Why You Should File Bugs - The NetBeans Case

I used the various milestones, the beta and some daily builds of NetBeans 6.8 for my Java EE 6 projects. Sometimes NetBeans detected "slowness" (by e.g. opening 40 projects, or switching between project groups) and encouraged me to report it - what I actually did. It was more a revenge, than a goodwill :-). The first reports were anonymous, than I created an account to be able to track the progress.

With the release of NetBeans 6.8 a nice email arrived in my mailbox:

"...In the past you have taken the time to report issues that you encountered while using NetBeans software. A new version (NetBeans 6.8) has just been released,and we'd like to inform you that the following issue(s) you reported have been addressed in the new release:

170419Invoking Run took 29110 ms.
171690Invoking Close Project took 4127 ms.
171756IllegalStateException: Adding stacktrace with timestamp 4999072337859 is not allowed after a stacktrace with timestamp 4999072745299 has been added
172057AWT thread blocked for 23711 ms.
174278AWT thread blocked for 5513 ms.

Please visit the netbeans.org website to download NetBeans 6.8 and to learn more about the new release.

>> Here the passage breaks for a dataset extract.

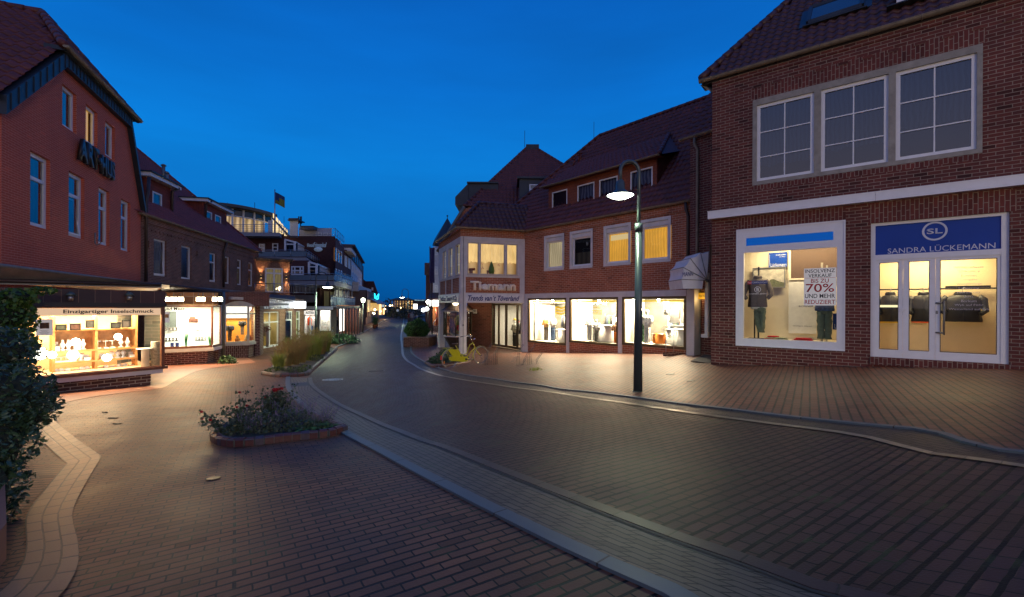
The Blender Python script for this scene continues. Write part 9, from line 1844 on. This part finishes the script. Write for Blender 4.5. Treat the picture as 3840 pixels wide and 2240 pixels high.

We appreciate your contribution to our efforts to make NetBeans software and features better for all users. And as always, we look forward to feedback from you about ways we can continue to improve.

 

Thank you.

The NetBeans Team

It seems like some of the issues were actually fixed. The FCS is indeed significantly faster, that the pre-release builds.

The NetBeans issue tracking tool really rocks. You get immediate feedback whether it is a new bug, a known one or what the resolution is ...without leaving the IDE.